→ Task prompt
Lines containing the word "from" are to be located and copied.

>>>>

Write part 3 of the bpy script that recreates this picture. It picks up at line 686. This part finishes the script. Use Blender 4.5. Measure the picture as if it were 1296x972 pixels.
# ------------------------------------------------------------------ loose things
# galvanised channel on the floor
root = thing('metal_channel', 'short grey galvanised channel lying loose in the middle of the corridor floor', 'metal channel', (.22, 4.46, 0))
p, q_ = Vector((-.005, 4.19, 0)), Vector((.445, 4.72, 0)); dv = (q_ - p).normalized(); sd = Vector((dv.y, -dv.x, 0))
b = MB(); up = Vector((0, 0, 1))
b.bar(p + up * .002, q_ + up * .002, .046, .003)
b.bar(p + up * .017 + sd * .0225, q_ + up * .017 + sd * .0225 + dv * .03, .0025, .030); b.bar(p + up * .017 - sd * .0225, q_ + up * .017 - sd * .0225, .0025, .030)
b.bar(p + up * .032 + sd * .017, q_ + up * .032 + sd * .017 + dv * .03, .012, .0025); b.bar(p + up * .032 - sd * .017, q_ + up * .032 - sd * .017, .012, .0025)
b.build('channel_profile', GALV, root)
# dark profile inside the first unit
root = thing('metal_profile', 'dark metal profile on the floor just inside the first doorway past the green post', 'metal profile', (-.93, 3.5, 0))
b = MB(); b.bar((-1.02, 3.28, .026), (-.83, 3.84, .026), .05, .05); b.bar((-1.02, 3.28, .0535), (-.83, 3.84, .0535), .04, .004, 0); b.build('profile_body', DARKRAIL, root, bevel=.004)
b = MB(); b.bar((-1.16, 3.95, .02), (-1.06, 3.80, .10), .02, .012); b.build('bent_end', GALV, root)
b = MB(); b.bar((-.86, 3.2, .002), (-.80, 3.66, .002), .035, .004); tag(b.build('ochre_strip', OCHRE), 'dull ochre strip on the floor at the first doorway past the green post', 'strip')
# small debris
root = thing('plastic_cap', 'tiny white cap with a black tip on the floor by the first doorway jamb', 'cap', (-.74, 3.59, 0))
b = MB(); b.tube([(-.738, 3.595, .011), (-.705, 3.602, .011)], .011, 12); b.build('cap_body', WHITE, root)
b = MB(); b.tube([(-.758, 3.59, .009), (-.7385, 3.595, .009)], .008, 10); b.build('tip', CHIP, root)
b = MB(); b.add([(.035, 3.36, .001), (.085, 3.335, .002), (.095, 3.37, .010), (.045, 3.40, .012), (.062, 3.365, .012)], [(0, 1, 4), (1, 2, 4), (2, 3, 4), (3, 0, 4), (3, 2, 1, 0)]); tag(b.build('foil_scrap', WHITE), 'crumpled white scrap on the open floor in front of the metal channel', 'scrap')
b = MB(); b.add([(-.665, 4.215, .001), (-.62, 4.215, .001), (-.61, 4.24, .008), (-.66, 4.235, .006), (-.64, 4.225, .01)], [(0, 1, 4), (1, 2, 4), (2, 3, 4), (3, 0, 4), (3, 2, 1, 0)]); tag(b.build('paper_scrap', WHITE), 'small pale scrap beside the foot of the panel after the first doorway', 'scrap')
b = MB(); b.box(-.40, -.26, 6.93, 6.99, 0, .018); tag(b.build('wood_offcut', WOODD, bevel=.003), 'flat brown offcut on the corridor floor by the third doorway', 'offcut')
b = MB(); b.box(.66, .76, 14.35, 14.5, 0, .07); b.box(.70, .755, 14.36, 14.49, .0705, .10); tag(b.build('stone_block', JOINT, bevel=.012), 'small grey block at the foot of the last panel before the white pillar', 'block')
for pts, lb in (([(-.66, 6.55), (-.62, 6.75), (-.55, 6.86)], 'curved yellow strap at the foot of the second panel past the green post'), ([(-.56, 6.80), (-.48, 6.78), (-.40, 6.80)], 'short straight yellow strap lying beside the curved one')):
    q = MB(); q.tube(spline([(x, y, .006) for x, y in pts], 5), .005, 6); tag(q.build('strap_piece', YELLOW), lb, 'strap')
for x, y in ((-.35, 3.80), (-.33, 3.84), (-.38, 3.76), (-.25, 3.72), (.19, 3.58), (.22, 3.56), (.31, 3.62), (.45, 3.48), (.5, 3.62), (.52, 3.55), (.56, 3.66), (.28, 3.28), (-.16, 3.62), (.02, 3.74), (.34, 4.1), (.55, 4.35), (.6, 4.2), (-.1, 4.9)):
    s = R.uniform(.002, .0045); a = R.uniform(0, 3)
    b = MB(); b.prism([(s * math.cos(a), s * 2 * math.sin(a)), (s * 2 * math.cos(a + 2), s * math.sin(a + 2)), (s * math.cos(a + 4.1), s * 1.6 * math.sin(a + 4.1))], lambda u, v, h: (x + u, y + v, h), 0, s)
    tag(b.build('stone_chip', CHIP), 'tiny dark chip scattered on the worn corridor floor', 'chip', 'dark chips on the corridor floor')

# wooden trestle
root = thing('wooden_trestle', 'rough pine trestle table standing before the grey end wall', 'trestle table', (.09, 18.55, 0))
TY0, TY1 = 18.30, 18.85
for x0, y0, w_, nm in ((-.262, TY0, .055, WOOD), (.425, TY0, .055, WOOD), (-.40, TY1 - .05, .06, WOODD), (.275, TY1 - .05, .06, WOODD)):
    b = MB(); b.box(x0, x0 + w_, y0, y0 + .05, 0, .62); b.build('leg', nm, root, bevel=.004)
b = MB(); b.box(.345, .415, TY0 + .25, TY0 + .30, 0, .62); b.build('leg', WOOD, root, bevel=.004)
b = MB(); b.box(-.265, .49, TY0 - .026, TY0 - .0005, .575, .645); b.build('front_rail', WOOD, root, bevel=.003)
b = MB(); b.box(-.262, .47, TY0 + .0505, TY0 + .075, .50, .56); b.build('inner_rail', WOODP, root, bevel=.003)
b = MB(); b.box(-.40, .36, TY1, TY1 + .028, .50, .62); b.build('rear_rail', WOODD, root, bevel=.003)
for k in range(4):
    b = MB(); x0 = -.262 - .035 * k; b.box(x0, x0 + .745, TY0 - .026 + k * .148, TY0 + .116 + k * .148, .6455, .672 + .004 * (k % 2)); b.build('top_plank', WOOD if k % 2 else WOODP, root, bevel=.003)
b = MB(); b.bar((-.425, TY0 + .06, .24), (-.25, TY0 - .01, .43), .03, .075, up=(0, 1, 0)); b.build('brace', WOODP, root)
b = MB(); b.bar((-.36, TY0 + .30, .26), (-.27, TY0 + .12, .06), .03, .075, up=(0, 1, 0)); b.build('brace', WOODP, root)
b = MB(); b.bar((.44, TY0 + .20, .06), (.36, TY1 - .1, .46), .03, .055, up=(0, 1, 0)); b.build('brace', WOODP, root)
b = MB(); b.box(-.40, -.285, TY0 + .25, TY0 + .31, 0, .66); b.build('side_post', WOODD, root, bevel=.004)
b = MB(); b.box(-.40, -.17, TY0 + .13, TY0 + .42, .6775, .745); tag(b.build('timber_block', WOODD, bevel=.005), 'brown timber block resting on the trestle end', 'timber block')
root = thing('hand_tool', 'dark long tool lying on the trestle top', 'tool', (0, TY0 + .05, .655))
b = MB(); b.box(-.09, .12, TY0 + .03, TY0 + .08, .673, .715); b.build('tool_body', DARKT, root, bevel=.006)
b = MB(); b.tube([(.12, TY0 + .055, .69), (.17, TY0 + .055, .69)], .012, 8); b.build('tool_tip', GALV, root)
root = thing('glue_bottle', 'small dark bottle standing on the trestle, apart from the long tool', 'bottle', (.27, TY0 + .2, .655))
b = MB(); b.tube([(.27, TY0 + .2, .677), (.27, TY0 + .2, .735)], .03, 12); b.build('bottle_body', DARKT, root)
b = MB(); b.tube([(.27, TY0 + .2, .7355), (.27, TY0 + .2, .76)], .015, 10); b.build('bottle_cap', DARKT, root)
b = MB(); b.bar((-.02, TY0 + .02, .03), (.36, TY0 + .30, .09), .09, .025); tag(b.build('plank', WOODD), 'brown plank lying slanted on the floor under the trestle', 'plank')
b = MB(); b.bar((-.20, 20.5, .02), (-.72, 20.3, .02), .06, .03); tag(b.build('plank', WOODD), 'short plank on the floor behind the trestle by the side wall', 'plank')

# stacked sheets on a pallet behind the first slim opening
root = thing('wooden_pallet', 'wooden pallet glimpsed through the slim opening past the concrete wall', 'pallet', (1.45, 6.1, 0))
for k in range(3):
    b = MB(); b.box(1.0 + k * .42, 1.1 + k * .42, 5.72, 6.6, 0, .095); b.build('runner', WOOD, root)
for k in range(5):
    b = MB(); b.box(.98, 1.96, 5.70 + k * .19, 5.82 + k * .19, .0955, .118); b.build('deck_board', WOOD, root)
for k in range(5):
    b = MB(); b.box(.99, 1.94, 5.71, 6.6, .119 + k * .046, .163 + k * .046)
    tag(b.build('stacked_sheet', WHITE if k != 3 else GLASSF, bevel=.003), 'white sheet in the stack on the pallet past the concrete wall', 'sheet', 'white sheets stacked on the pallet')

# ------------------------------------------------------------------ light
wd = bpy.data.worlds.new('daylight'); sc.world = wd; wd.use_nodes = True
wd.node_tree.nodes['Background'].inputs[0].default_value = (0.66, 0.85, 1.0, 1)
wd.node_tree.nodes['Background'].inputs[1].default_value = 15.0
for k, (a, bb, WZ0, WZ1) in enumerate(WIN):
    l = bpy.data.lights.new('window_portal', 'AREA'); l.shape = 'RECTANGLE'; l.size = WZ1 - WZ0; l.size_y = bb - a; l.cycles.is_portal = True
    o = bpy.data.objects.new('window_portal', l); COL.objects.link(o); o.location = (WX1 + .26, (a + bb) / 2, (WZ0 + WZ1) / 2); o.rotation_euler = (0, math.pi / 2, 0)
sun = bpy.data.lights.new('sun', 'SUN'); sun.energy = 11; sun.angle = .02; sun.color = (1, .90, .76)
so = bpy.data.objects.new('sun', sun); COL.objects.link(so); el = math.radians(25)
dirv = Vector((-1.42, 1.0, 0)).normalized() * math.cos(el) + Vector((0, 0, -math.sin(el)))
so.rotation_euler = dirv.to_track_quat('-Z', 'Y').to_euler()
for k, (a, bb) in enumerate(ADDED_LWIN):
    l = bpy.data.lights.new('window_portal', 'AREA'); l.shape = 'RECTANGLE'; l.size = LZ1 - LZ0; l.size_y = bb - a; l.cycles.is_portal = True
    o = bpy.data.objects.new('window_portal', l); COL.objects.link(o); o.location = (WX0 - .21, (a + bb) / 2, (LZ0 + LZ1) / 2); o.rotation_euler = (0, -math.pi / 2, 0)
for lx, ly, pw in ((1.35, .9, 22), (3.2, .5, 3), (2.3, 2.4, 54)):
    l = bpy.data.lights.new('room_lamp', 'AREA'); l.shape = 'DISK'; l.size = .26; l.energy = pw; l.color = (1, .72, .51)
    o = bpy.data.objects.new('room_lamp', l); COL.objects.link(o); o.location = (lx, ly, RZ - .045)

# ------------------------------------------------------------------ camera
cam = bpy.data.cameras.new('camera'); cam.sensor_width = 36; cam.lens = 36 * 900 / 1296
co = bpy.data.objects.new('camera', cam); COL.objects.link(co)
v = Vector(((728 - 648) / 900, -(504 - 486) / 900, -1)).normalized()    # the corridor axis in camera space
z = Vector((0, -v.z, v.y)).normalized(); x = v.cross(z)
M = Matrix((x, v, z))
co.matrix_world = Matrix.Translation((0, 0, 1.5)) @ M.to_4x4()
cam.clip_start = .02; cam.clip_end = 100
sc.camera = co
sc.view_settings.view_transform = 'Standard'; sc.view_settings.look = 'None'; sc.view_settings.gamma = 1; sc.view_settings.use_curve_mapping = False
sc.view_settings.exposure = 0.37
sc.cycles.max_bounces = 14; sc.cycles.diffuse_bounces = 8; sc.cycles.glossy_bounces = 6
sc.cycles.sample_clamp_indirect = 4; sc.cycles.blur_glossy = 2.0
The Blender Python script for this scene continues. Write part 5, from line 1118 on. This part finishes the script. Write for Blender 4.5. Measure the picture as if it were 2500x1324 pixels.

<<<<

→ Exercise response
root = thing('glue_bottle', 'small dark bottle standing on the trestle, apart from the long tool', 'bottle', (.27, TY0 + .2, .655))
The Blender Python script for this scene continues. Write part 5, from line 1118 on. This part finishes the script. Write for Blender 4.5. Measure the picture as if it were 2500x1324 pixels.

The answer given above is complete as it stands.